The eighth-grader kept the Vikings in check for five innings with good command, a sneaky curveball and a fastball that topped out in the 65 mph range. He allowed nine hits and six runs, but didn’t walk anyone and finished with four strikeouts.

WC scored in every inning, but never put together a big rally that would’ve blown the game open. The biggest inning for WC was the sixth, when it scored three runs off of reliever Jessie Hicks. An RBI single by Sanders and a two-run single by Wooten keyed that rally.

“We just couldn’t get our bats going. But our eighth-grader Sayles kept us in it,” Port Gibson coach Dan Smith said. “I had him pitching backward. When they were looking for a fastball I gave them a curveball and then threw a curveball on a fastball count. He was hitting his spots.”

Sanders, who went 3-for-4 with an RBI and a run scored in addition to his dominant performance on the mound, said it was Sayles’ velocity — or lack of it — that kept the Vikings off-balance.

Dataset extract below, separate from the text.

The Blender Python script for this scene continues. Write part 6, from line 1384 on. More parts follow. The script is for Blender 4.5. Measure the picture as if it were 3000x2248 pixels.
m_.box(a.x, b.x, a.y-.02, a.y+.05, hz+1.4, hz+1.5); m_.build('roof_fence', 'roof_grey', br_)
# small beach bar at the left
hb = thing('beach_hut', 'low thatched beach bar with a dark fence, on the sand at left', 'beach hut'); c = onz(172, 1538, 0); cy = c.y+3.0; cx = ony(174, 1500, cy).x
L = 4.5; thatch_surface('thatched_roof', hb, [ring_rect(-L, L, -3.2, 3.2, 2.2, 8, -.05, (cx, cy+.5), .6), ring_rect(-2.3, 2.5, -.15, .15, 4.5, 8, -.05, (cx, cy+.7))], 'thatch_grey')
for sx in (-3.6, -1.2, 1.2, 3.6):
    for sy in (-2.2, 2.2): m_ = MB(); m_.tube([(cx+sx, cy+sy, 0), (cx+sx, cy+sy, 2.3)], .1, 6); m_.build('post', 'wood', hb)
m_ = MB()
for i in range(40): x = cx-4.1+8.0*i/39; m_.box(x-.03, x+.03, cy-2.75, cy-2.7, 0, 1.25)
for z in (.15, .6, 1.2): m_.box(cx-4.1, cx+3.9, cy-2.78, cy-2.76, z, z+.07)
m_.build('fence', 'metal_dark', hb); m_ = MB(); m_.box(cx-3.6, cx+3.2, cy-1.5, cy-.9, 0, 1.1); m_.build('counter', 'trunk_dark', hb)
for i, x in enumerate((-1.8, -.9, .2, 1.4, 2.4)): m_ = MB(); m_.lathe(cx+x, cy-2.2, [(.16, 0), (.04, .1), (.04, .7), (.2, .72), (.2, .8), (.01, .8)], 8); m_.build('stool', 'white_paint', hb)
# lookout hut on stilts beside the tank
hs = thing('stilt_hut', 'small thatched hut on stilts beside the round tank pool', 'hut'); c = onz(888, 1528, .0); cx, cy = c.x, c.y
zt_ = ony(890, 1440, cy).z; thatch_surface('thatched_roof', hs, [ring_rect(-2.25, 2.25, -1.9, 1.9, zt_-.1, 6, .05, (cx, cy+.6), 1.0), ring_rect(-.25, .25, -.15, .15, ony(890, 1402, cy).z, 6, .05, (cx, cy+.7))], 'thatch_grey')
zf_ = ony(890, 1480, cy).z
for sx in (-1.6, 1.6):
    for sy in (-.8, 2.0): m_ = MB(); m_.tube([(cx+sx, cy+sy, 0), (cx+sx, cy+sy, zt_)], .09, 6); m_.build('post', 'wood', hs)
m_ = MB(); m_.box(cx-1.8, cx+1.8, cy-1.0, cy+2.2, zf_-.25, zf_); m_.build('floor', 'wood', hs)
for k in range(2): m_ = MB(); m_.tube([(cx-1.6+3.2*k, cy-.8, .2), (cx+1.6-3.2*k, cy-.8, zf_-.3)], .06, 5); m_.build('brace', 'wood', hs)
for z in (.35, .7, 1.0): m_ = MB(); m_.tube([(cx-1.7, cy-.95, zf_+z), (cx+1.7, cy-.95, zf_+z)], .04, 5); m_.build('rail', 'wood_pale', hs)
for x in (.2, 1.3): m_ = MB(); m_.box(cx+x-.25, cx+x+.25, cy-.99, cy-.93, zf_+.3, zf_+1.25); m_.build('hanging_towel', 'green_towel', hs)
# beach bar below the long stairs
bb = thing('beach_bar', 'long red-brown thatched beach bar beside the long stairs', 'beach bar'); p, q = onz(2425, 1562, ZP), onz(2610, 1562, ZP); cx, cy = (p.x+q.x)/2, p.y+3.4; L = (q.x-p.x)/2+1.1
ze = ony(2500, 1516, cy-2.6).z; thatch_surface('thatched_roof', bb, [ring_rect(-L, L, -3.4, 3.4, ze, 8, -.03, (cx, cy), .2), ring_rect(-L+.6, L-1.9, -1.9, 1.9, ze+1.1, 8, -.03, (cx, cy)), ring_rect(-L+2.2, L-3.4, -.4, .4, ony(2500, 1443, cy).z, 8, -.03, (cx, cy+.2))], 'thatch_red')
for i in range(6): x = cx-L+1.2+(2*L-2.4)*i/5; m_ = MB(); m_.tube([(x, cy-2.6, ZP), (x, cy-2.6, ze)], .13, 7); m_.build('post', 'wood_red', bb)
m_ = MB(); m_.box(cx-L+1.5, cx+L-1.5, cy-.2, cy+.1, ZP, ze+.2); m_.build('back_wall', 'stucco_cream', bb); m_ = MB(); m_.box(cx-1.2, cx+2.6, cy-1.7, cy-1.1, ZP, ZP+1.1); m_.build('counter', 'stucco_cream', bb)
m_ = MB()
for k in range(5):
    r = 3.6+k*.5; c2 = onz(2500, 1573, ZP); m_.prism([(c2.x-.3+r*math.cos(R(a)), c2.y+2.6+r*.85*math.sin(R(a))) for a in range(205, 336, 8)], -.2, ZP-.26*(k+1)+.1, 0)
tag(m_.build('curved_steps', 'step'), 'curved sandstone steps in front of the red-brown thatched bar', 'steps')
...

“We had to get our timing down. We’ve been facing fast pitchers all week and had to adjust,” Sanders said.

Port Gibson never seemed to adjust to Sanders, either. The senior right-hander struck out the first four batters he faced and nine of the first 11. The Blue Waves got two hits off him — a triple by Dominic Savage and an infield single by Ezell Sharp — but neither runner advanced. Savage was thrown out at home on a squeeze attempt to finish an inning-ending double play in the second, and Sharp was thrown out trying to steal second base in the top of the sixth.

Savage’s triple down the right field line was the only ball the Waves hit out of the infield.

“We just asked (Sanders) to challenge their hitters with his fastball,” Abraham said. “He got ahead of a lot of hitters. The best thing he did was throw strike one. That’s the best pitch in baseball.”